Amber - September 16

Lets look at it this way: You are 17 he is 34- If he took you to his prom you would be in diapers. Age is just a number, but when you are 17 and your boyfriend is 34 its a world. I don't think that you need to have a baby yet. Your body grows untill you are around 21 years old. Since you are not fully grown, you will have a boatload more stretch marks, and will probably be embara__sed to show your body in public, like at the beach or something. Secondly, you are 17. My mother had me at 17 and she did a poor job rasing me. She thought she was ready, but when someone wanted to go out, she had to stay home with me. She was stuck trying to be a kid, and raise me. Now, you said this guy will be there for you, re-think this. Finish the schooling, get a degree, get married and then when you are sure that you can provide for yourself and a child, then have a baby. He may say that he will be there today, and may want to marry you, but remember that divorce rates are higher than they have ever been, and you could end up alone with a child. Its no walk in the park. Not to mention that if the school he works for found out about the relationship he would probably be fired and have charges pressed. Even if he is not your teacher. And if it is him that wants you to have a baby, then he needs his head checked. You do not need to have a baby now, wait a few years.

 

Viv - September 16

This is an interesting thread. I have a college professor friend in his 50s who has married and had a child with a 22 year old. I have another friend who at 30 married and had a child with a college professor age 70. Hey, is there a common thread here? I wonder if the teaching profession contains an element attracted to it because they like young thiiings. None of which is near what I started out to say. Look at the tail end of life. At age 50 bex will have another 17 years of work in front of her, supporting an old man on a pension. By the time she retires he will have died, and she will have 20 years to spend alone on nothing but social security. All that has nothing to do with love. In France, for generations it was customary for a man to marry a woman 17 years younger - it took him that long to earn enough to get established to where he could support a family. Bex, I have a couple friend who are building their first outhouse this weekend. They can't afford a place with indoor plumbing. If love is more important than material possessions, I say go for it! Sorry you others.

 

bex41 - September 16

i am listening to all your comments and understand what you are all saying but why is it that i still want to get pregnant? it is illegal because we have had it all checked out and his work dont mind because i met my bf when i worked there. so ever one knows about us.

 

bex41 - September 16

opps sorry i ment it is legal

 

Fran - September 16

Is this guy even divorced yet? You said they have been married for 15 yrs.-- you never did not say WAS-- Is he still married?
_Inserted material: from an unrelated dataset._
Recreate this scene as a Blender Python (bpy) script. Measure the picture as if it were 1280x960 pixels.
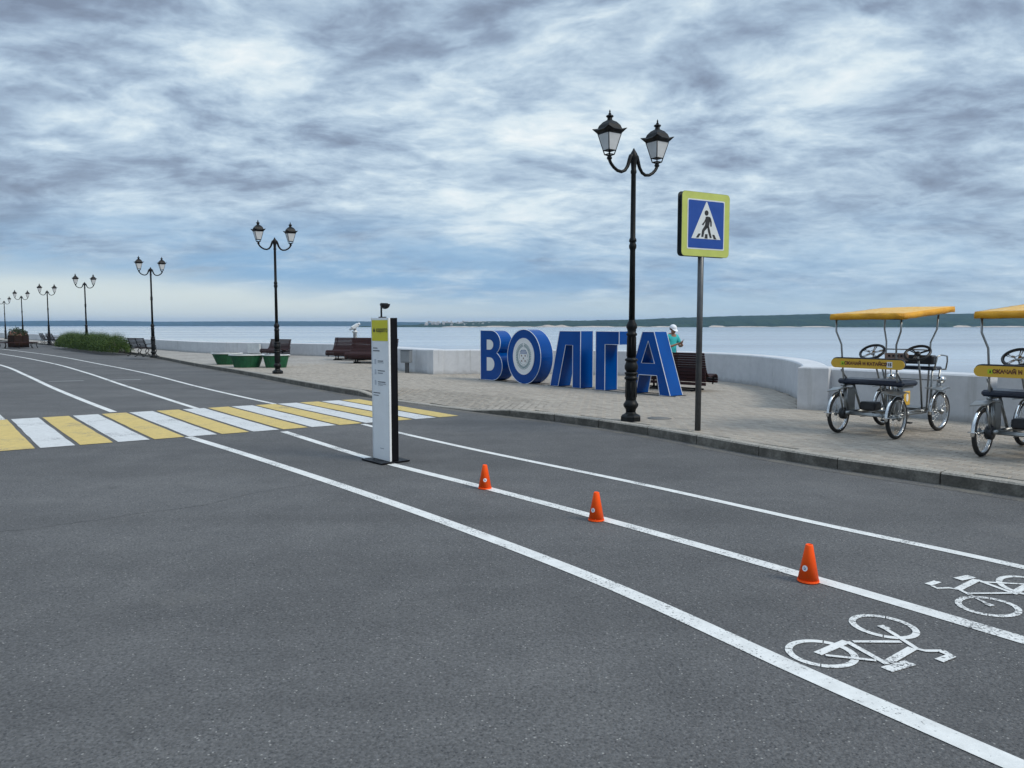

Seperated? What? If he is not legally divorced yet you need to move out & run from this guy as fast as you can! Otherwise, if he is divorced & you are out of high school to each is own.

 

Viv - September 16

Bex, almost all women want to get pregnant. Many women are thinking "will I get pregnant this time" as they are making love. That's human nature. God made us that way. She wants us to have babies. She also gave us a brain that can figure out when is the right time to have babies. You have the next 18 years to choose for baby making. Please choose the right one.

 

bex41 - September 17

so why do i feel like the right time is now and i always feel like i will be a good mum as well.